FCA proposes rule changes to widen mortgage access for UK borrowers as part of consumer lending reform
The Financial Conduct Authority (FCA) has proposed changes to its mortgage lending rules aimed at widening access to home finance for UK borrowers, according to Credit Connect. The consultation forms part of the regulator's ongoing effort to make the residential mortgage market more inclusive while maintaining appropriate consumer protections. The FCA's proposals come at a time when UK mortgage affordability remains under sustained pressure from elevated interest rates, with average fixed rates for borrowers on strong credit profiles still materially higher than pre-2022 levels.

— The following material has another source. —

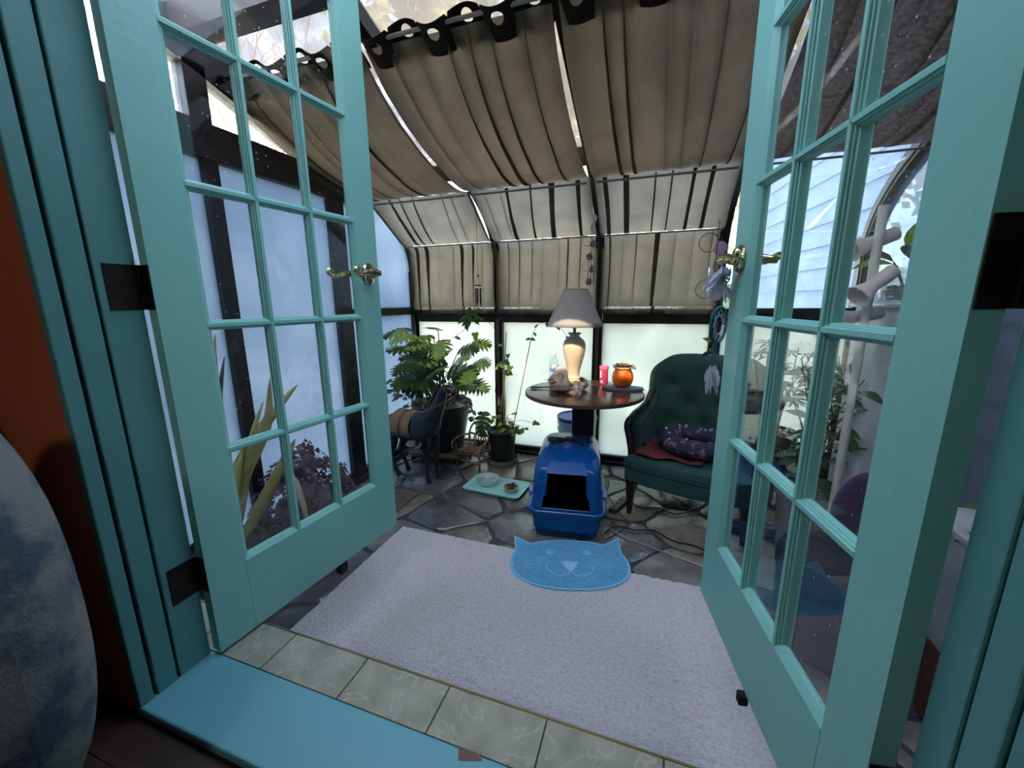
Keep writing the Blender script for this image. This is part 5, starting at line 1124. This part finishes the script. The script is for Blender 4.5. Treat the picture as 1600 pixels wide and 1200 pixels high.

The regulator is focused on ensuring that rules designed for a low-rate environment do not become structural barriers to home ownership for otherwise creditworthy borrowers. The specific changes proposed centre on adjusting affordability assessment and stress-testing frameworks — the rules lenders use to evaluate whether a borrower can service their mortgage if rates rise. A recalibration of these rules could expand the pool of eligible borrowers without requiring lenders to take on materially greater credit risk, provided the new parameters are carefully calibrated. Lenders and their legal advisers will need to assess the compliance implications of any rule changes for their existing lending programmes and product documentation. For larger banks and building societies, amendments to affordability frameworks typically require updates to credit policy documentation, product terms, and systems that automate eligibility decisions. The consultation period will provide firms with a formal window to engage with the FCA on the detail of any new requirements.
Why this matters
FCA mortgage rule consultations are a direct source of compliance and regulatory advisory work for financial institutions and their counsel. Lenders must review their existing affordability assessment models, update product documentation, and — if rules change materially — brief compliance teams on new obligations. For law firms with banking and finance regulatory practices, this creates demand for compliance gap analysis memos and assistance drafting regulatory notification responses. The broader context is the FCA's post-Consumer Duty push to ensure that regulatory frameworks actively support, rather than inadvertently restrict, access to financial products for eligible consumers.
On the Ground
On a regulatory compliance matter like this, a trainee would be drafting a compliance gap analysis memo — comparing the proposed new rules against the client's existing lending policies and flagging areas requiring change. Preparing a summary of the consultation's key licence condition changes and helping coordinate the client's formal response to the FCA consultation would also be typical tasks.
Interview prep
Soundbite
FCA mortgage rule reform creates direct compliance mandates for every regulated UK lender — not just optionality.
Question you might get
“How would you advise a major UK lender on the steps it needs to take once the FCA publishes final amended mortgage affordability rules?”
Full answer
The FCA has proposed changes to its mortgage lending rules aimed at widening borrower access, which will require every regulated mortgage lender to review its affordability assessment frameworks and product documentation. For financial regulation practices, this is a recurring but commercially significant workstream: rule changes trigger compliance reviews, documentation updates, and often system amendments across large lending books. The backdrop is a sustained affordability squeeze from elevated rates, which has led the FCA to examine whether its existing stress-testing requirements are disproportionately restricting credit to creditworthy borrowers. Firms that respond early to consultation processes and engage constructively with the regulator tend to have greater influence on final rule design — which itself is an advisory service banks pay for. This suggests a steady stream of regulatory compliance instructions through H2 2026 as the consultation progresses toward final rules.